▸ Your instructions: Transcribe, verbatim, every line from the start of the entries through the line that contains "COL = SC.collection"; include both boundary lines and omit all others.

▸ Extracted data:
----------
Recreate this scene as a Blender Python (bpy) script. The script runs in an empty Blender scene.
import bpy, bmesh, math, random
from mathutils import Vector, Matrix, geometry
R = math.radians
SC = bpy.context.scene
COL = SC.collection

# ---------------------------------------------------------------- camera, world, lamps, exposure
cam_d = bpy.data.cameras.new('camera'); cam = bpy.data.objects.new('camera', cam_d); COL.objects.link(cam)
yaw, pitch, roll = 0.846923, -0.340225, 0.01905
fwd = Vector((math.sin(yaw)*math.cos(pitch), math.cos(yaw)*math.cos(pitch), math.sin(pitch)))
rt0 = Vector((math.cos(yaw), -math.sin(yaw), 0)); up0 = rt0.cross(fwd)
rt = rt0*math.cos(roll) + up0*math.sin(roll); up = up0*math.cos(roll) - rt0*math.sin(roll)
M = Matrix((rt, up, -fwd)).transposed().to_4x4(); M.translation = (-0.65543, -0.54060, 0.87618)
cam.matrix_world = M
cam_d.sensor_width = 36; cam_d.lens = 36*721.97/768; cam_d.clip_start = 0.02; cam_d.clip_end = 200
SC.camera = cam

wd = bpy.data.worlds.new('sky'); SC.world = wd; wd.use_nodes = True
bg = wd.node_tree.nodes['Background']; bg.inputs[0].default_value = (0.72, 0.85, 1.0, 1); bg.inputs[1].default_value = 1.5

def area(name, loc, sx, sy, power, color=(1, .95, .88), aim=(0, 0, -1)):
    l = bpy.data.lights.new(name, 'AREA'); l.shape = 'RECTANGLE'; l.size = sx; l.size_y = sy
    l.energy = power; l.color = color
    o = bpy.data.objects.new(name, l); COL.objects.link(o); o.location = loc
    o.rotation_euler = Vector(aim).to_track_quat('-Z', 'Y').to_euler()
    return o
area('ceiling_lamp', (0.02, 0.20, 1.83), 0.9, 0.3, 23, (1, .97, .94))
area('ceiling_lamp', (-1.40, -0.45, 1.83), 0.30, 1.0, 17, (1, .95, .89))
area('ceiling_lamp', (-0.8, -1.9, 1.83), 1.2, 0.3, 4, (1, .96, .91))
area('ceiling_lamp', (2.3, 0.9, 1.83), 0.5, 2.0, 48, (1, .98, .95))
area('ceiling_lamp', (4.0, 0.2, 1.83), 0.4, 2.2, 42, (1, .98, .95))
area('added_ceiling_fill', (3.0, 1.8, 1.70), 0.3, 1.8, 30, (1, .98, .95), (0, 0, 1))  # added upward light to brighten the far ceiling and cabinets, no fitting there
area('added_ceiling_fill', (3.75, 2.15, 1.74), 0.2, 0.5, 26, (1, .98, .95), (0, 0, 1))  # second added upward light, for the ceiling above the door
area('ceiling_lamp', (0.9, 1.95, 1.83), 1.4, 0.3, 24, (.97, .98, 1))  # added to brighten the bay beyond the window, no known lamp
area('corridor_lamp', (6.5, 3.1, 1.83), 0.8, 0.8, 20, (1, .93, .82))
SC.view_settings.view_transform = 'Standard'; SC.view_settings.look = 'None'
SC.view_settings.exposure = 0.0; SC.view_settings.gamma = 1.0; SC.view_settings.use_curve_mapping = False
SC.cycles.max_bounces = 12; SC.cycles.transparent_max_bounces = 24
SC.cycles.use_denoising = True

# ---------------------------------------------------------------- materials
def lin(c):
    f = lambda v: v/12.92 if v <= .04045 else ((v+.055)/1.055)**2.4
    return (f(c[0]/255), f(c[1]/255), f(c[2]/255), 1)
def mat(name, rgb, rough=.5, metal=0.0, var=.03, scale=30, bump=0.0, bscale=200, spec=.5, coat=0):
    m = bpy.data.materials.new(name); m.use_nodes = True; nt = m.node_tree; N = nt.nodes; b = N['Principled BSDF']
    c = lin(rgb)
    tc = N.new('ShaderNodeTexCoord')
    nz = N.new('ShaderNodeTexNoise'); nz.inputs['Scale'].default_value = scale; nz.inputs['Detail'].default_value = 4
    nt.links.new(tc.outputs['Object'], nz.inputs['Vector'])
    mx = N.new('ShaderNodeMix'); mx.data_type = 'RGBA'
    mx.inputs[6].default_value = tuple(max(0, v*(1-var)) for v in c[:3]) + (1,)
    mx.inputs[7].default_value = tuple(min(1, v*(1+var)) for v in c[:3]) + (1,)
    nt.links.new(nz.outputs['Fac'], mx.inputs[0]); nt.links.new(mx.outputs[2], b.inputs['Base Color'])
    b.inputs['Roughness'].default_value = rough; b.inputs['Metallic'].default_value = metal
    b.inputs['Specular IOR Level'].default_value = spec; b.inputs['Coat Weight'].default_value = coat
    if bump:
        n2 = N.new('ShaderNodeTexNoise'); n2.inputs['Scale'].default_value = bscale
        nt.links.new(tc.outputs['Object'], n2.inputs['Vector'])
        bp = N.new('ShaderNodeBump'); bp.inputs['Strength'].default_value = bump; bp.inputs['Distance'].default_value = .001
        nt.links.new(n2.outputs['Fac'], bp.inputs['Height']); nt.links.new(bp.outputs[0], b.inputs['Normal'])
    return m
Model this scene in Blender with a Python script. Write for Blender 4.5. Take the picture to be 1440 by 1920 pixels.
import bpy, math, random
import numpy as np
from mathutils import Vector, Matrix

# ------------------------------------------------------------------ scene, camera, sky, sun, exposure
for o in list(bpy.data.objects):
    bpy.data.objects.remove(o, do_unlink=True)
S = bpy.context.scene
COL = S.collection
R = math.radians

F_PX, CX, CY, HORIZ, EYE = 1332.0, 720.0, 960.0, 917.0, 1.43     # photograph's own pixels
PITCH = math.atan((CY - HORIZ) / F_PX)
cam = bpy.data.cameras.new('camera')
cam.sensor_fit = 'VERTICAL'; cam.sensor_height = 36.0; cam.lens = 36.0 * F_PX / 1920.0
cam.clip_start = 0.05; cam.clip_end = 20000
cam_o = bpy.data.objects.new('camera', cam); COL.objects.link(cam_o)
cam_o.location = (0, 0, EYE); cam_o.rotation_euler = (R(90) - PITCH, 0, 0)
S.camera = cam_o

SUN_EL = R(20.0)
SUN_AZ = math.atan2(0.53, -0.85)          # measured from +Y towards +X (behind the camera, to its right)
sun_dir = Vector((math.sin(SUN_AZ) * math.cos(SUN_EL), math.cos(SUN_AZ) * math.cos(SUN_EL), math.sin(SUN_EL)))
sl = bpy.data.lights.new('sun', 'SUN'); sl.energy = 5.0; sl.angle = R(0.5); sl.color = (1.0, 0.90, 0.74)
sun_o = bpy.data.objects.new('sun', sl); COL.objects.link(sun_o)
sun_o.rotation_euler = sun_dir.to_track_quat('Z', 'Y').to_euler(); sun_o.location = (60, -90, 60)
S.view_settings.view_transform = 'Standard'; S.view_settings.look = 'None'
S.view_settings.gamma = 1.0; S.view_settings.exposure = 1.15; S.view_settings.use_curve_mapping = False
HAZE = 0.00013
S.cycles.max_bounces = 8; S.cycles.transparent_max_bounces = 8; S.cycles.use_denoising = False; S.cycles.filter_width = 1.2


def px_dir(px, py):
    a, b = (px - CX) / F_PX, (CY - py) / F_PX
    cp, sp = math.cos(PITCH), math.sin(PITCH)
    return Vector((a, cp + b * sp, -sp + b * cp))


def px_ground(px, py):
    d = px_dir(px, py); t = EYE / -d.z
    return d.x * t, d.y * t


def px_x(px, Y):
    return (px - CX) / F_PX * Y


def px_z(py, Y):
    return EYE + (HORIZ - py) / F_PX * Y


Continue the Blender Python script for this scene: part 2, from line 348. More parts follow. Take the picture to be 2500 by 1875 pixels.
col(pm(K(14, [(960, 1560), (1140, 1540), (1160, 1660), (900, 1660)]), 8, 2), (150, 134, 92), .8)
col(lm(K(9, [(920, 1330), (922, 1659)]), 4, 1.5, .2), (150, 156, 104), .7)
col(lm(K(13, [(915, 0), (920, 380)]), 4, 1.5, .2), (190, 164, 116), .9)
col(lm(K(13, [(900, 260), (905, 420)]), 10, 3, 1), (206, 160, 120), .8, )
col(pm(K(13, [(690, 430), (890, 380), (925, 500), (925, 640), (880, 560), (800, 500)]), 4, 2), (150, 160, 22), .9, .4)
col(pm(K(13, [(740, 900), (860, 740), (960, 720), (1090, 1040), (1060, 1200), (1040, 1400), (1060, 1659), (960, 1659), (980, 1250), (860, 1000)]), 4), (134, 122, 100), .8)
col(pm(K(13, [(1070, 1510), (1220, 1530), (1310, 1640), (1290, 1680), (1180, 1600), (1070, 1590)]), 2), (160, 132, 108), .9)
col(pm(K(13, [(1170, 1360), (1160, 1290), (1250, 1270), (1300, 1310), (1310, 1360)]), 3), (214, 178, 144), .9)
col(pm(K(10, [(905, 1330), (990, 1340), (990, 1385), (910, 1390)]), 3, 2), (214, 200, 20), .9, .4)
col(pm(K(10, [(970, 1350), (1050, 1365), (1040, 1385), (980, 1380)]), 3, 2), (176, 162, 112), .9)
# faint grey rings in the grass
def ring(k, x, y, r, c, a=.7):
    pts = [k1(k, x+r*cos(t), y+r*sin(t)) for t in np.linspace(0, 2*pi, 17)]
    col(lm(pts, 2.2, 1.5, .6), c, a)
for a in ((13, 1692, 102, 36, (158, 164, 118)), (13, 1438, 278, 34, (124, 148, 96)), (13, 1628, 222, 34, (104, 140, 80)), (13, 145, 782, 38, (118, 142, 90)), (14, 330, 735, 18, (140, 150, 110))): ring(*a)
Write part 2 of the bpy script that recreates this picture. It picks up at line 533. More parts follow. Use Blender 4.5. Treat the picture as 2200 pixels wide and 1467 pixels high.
----------
▸ Full solution:
Recreate this scene as a Blender Python (bpy) script. The script runs in an empty Blender scene.
import bpy, bmesh, math, random
from mathutils import Vector, Matrix, geometry
R = math.radians
SC = bpy.context.scene
COL = SC.collection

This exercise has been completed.